Friday, May 22, 2015

Evolving a game through play, the Wall of Iron

As stated in previous posts, I have been working on my own RPG based on Swords and Wizardry. It not that I think the world needs another fantasy RPG but rather for a variety of reasons I want a rule book that combines my various rulings and techniques on top the Swords and Wizardry foundation. I plan to publish it but it will be presented as a supplement that happens to be a complete rulebook.

The Wall of Iron spell is an example of how I am doing this.

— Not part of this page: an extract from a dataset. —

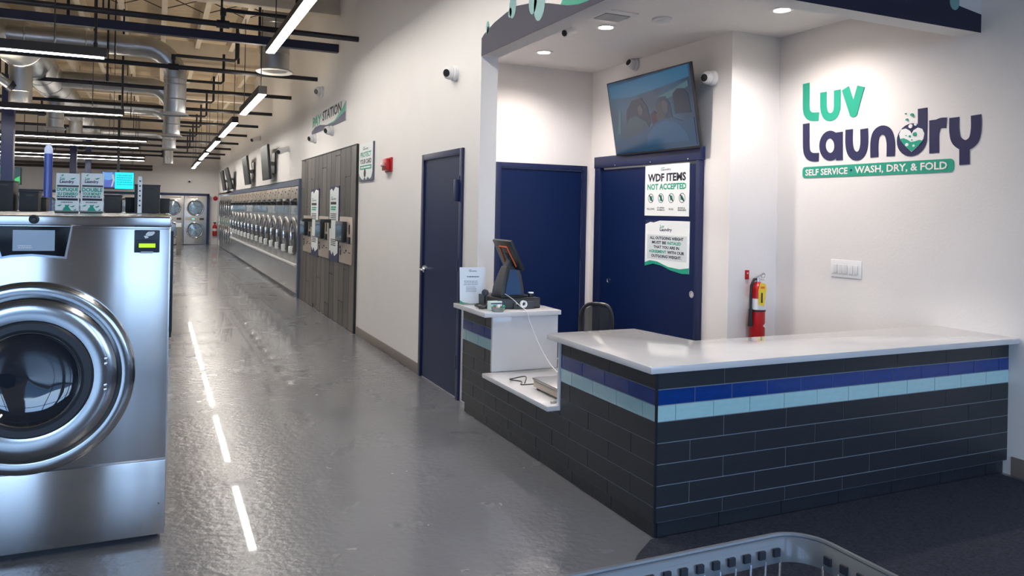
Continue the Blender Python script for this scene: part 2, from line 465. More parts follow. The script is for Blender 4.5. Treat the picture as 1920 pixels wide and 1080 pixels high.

The original spell was written by +Matt Finch like this.
Wall of IronMagic-User, 5th Level
Range: 60 feet
Duration: 2 hours

The caster conjures an iron wall from thin air. The wall is 3 feet thick, 50 feet tall, and 50 feet long.
In a recent game, a certain dwarven rune-caster came up with a innovative way of combining a dimension door with the wall of iron to take out a dragon and its rider that was plaguing the party. Because of this my version of the spell now reads.

Wall of Iron
Magic-User, 5th Level, Range: 60 feet, Duration: 2 hours, Art: Hearth
This spell will create an iron wall within 60 feet of the caster. This wall is 3 feet think, 50 feet tall, and 50 feet long. At successful Thaumatology ability check of 15 or better will allow the caster to position the wall in such a way that it will fall onto a target. The slab of iron will do 30d6 damage to the target plus 1d6 per 10 feet it has fallen.

Since the original publication of the Majestic Wilderlands in 2009, I have dozens of these types of ruling and plus other tweaks to how I run things in my setting. So now is the time to combine them into a formal rulebook. Hopefully in a form that makes it easy for folks to cherry pick what they want for their campaign.

1 comment:

Andy Bartlett said...

"I want a rule book that combines my various rulings and techniques on top the Swords and Wizardry foundation. I plan to publish it but it will be presented as a supplement that happens to be a complete rulebook."

For all that people complain about 'originality' and 'innovation' in the OSR, this is kinda the point. I really 'got' the OSR when I read your Majestic Wilderlands - the way that it is fundamentally compatible with everything else that uses HD, AC, Levels etc., but that can incorporate enough distinctive elements to support a particular flavour of campaign. AND that the OSR also gives you the freedom (not just the OGL, but a community which values such things) to publish.